Protest set for site of 2007 Burnaby pipeline rupture
Burnaby News Leader
A Vancouver-based environmental group intends to use the Burnaby site of a dramatic oil pipeline rupture four years ago to emphasize its opposition to a planned expansion by Kinder Morgan.
Wilderness Committee (WC) will hold a demonstration on Saturday, Aug. 27 beginning where Hastings Street turns into Inlet Drive. That's the spot where Kinder Morgan's Trans Mountain pipeline was ruptured by road construction crews working July 24, 2007. Oil spewed 12 metres in the air flowing downhill toward Burrard Inlet and hitting as many as 100 homes in the area.
The protest is scheduled to coincide with mass civil disobedience planned for Washington, D.C., to protest the proposed Keystone XL Pipeline to carry crude oil from northern Alberta to American refineries.

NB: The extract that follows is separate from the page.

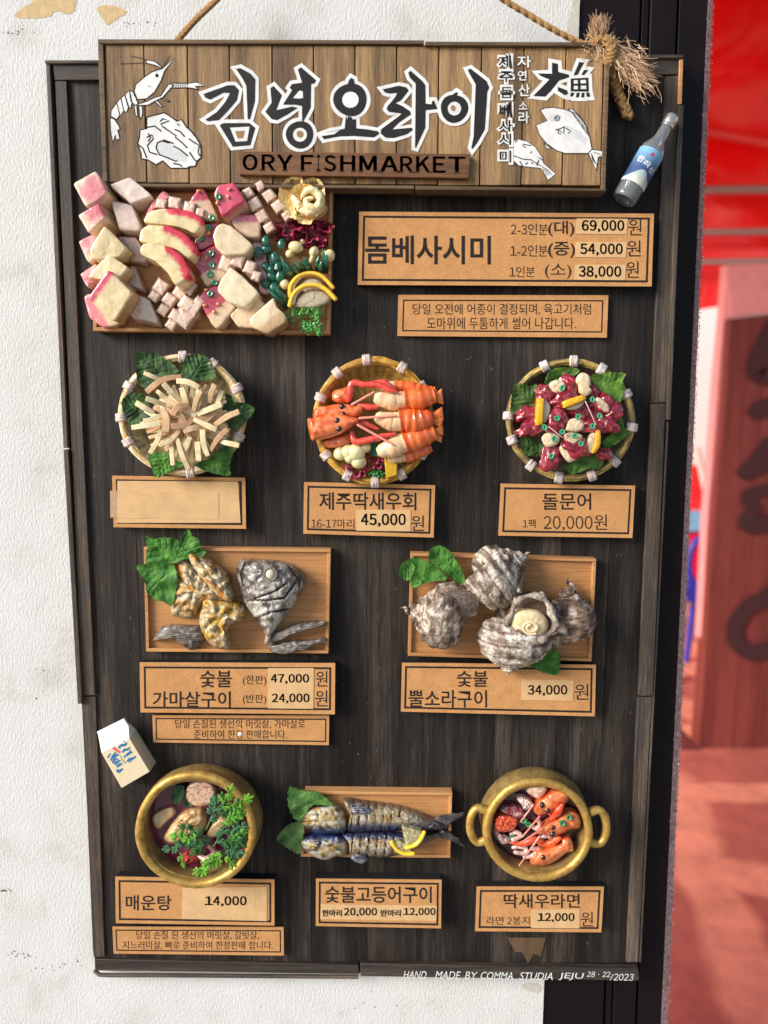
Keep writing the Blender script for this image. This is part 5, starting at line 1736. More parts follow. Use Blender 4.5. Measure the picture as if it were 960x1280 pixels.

Along with opposing Keystone XL, WC has set it sights on Kinder Morgan's plans to expand its Trans Mountain pipeline from the oil sands and its terminal in North Burnaby.
WC says the expansion will mean tankers bigger than the ones now using the dock will be sailing in Burrard Inlet. The current ones, claim the Wilderness Committe, carry more than three times the oil spilled by the Exxon Valdez in Alaska in March 1989.
Sven Biggs, Wilderness Committee outreach director, said the event will start at 2 p.m. with protesters marching down the hill to the gates of Kinger Morgan's Westridge Terminal.
"It's a dangerous place to have tanker traffic. It's shallow and narrow," said Biggs.
He added current regulations wouldn't allow tanker traffic in the waterway, but since it was built in the 1950s it was grandfathered in.
"If it went through the regulatory process today it wouldn't be approved," said Biggs. "There's a lot of concern for us (to have even larger tankers allowed)."
Biggs also pointed out the Auditor General has warned there is no plan in place to deal with a large oil spill if it happens in Canadian waters.
"Taxpayers would be on the hook if it were to happen," said Biggs.
A Kinder Morgan spokesman said in an email the company is aware of the event and will monitor the situation to ensure the safety of the public and its facilities. He did not offer any further comment.
Kinder Morgan announced the expansion plans in February saying the demand to ship oil to Asian markets is greater than what the company can accommodate.
According to a Globe and Mail story published in February, Kinder Morgan offered oil producers 50,000 barrels of day loaded at Westridge, but received bids for 95,000 barrels. The company ended up signing contracts for 54,000.